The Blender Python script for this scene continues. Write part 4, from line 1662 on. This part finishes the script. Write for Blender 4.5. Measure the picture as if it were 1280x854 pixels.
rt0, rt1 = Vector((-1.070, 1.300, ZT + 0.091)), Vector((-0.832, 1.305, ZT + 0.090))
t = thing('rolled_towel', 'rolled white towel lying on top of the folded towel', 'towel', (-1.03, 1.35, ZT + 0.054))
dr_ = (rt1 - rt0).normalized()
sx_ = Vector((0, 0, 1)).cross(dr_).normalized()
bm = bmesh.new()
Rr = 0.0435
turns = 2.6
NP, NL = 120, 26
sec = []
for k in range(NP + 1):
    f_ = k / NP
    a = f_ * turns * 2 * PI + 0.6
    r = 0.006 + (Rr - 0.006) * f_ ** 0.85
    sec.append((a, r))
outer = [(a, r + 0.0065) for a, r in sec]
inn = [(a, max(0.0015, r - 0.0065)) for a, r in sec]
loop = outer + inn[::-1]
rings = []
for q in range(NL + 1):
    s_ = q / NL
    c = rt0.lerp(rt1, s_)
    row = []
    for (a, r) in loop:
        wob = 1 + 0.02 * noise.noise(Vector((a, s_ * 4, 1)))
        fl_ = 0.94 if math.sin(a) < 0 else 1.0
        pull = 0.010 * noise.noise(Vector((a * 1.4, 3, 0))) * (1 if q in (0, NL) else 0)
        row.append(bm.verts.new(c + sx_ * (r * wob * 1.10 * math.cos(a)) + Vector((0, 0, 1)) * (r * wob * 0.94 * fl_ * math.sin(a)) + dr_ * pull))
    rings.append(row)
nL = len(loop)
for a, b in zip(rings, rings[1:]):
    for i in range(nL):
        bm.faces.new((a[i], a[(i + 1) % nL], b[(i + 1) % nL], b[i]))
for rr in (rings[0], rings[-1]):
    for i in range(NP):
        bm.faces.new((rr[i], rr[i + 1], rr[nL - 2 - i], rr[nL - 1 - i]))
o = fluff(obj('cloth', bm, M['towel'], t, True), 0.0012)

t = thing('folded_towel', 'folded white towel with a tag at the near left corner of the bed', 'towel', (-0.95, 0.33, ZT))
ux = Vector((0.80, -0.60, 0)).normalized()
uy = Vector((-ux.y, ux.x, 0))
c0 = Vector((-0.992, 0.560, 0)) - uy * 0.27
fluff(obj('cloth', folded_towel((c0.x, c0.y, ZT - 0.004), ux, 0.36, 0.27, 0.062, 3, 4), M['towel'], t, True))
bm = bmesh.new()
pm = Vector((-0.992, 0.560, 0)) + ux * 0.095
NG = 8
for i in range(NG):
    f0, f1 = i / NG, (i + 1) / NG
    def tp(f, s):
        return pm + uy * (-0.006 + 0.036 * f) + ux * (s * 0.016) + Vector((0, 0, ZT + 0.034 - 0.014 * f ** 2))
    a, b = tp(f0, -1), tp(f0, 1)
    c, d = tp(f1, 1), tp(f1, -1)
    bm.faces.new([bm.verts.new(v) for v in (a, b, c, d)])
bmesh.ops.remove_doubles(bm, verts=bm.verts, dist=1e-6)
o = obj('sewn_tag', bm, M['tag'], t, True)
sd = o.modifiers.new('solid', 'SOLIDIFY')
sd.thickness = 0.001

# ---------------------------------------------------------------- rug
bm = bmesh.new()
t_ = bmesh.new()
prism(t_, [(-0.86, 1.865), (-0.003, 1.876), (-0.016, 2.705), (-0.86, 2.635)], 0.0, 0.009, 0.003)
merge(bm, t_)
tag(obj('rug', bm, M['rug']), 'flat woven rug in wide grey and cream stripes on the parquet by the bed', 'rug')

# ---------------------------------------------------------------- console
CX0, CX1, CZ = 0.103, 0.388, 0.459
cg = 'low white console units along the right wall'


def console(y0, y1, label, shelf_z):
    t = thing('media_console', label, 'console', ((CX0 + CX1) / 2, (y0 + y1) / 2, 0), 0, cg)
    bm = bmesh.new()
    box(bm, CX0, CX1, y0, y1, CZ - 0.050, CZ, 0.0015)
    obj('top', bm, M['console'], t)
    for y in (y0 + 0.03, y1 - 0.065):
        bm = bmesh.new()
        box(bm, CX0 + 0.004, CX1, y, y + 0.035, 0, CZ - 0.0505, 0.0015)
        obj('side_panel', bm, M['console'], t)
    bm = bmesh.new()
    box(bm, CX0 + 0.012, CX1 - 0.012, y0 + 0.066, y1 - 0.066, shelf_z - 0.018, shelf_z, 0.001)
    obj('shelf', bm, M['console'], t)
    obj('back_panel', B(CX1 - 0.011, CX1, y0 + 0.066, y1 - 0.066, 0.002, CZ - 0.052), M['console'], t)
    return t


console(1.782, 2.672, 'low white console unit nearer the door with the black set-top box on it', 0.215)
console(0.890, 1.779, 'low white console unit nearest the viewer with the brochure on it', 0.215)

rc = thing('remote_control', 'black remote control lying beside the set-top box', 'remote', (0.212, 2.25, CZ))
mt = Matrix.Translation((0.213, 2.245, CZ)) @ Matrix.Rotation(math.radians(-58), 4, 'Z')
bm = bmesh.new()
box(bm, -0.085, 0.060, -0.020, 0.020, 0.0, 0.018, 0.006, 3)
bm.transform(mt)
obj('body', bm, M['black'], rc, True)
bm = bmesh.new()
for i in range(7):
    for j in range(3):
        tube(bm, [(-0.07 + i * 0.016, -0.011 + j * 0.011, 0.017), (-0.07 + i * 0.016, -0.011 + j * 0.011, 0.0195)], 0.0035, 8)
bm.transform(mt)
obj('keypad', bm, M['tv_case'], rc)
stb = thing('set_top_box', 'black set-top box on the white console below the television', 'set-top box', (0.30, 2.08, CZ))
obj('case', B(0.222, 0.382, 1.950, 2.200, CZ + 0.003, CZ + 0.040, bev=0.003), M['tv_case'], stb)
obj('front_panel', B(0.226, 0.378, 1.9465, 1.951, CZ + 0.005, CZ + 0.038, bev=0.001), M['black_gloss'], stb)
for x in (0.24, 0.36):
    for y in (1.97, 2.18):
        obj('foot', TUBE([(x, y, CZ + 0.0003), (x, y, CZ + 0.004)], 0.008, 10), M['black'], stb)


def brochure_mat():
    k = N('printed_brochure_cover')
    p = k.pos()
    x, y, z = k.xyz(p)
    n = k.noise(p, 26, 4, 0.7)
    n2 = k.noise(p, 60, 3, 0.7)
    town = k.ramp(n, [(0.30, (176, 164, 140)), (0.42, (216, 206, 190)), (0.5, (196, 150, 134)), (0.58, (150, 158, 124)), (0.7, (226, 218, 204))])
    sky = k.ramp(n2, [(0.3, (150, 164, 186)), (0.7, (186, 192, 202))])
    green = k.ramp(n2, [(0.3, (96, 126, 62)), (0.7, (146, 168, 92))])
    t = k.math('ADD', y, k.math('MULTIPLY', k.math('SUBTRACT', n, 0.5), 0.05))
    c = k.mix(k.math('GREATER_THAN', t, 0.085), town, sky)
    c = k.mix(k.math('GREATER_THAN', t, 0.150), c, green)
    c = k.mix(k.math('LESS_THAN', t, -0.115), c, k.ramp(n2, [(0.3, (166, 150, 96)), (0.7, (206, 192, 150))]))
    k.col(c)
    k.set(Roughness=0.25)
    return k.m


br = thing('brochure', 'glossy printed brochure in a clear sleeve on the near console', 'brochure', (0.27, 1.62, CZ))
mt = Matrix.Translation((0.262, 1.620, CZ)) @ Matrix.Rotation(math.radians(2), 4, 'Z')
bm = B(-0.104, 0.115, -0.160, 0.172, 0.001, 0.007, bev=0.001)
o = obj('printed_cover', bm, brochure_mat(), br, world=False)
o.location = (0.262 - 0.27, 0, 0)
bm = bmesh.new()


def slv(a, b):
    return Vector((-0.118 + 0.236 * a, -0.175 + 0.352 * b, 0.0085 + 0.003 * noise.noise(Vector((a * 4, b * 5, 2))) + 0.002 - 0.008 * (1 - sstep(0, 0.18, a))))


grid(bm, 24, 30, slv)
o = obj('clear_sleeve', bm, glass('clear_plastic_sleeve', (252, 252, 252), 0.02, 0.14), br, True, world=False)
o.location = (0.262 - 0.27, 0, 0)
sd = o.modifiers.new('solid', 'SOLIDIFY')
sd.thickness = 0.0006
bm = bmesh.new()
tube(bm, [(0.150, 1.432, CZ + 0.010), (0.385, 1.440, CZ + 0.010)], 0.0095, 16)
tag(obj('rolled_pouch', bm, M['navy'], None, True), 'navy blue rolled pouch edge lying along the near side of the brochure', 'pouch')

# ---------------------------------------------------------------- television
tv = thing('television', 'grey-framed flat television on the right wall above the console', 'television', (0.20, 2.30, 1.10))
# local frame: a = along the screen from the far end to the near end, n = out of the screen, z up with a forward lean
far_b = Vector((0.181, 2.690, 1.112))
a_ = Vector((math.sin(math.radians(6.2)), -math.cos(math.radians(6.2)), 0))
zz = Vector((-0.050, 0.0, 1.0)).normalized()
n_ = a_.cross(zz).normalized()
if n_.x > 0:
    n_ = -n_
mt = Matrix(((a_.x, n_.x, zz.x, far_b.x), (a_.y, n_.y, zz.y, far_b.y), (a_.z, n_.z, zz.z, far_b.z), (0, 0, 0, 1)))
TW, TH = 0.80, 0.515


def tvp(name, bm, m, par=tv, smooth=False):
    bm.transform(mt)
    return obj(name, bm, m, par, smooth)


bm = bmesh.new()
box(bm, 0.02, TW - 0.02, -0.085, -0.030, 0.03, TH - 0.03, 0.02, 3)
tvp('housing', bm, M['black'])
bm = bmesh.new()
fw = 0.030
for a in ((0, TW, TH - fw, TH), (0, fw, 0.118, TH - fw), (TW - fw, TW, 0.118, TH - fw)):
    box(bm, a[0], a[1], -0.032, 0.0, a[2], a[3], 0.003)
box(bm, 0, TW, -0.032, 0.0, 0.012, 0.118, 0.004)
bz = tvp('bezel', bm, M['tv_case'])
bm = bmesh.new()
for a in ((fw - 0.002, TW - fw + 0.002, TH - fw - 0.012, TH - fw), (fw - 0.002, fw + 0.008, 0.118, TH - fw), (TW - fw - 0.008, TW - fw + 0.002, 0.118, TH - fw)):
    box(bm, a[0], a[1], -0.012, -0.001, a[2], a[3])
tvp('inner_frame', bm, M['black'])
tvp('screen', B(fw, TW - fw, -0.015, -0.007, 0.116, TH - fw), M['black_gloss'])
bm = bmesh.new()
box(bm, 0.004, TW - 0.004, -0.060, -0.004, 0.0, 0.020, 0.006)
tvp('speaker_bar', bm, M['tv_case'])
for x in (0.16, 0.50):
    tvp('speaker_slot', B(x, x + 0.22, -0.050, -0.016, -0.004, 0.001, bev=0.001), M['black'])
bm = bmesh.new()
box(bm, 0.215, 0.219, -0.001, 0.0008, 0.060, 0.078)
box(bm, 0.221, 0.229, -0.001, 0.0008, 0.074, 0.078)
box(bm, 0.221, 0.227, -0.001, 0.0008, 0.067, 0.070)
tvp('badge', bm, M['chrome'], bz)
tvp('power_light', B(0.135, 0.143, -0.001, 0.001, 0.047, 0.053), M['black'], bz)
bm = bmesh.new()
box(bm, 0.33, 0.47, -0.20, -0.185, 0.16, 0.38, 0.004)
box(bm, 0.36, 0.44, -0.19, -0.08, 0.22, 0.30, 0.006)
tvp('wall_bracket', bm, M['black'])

The exercise:
Exactly as they appear, please write out the lines from the opening of the listing above down to the line containing "o = fluff(obj('cloth', bm, M['towel'], t, True), 0.0012)", with both end lines included.

Reply:
The Blender Python script for this scene continues. Write part 4, from line 1662 on. This part finishes the script. Write for Blender 4.5. Measure the picture as if it were 1280x854 pixels.
rt0, rt1 = Vector((-1.070, 1.300, ZT + 0.091)), Vector((-0.832, 1.305, ZT + 0.090))
t = thing('rolled_towel', 'rolled white towel lying on top of the folded towel', 'towel', (-1.03, 1.35, ZT + 0.054))
dr_ = (rt1 - rt0).normalized()
sx_ = Vector((0, 0, 1)).cross(dr_).normalized()
bm = bmesh.new()
Rr = 0.0435
turns = 2.6
NP, NL = 120, 26
sec = []
for k in range(NP + 1):
    f_ = k / NP
    a = f_ * turns * 2 * PI + 0.6
    r = 0.006 + (Rr - 0.006) * f_ ** 0.85
    sec.append((a, r))
outer = [(a, r + 0.0065) for a, r in sec]
inn = [(a, max(0.0015, r - 0.0065)) for a, r in sec]
loop = outer + inn[::-1]
rings = []
for q in range(NL + 1):
    s_ = q / NL
    c = rt0.lerp(rt1, s_)
    row = []
    for (a, r) in loop:
        wob = 1 + 0.02 * noise.noise(Vector((a, s_ * 4, 1)))
        fl_ = 0.94 if math.sin(a) < 0 else 1.0
        pull = 0.010 * noise.noise(Vector((a * 1.4, 3, 0))) * (1 if q in (0, NL) else 0)
        row.append(bm.verts.new(c + sx_ * (r * wob * 1.10 * math.cos(a)) + Vector((0, 0, 1)) * (r * wob * 0.94 * fl_ * math.sin(a)) + dr_ * pull))
    rings.append(row)
nL = len(loop)
for a, b in zip(rings, rings[1:]):
    for i in range(nL):
        bm.faces.new((a[i], a[(i + 1) % nL], b[(i + 1) % nL], b[i]))
for rr in (rings[0], rings[-1]):
    for i in range(NP):
        bm.faces.new((rr[i], rr[i + 1], rr[nL - 2 - i], rr[nL - 1 - i]))
o = fluff(obj('cloth', bm, M['towel'], t, True), 0.0012)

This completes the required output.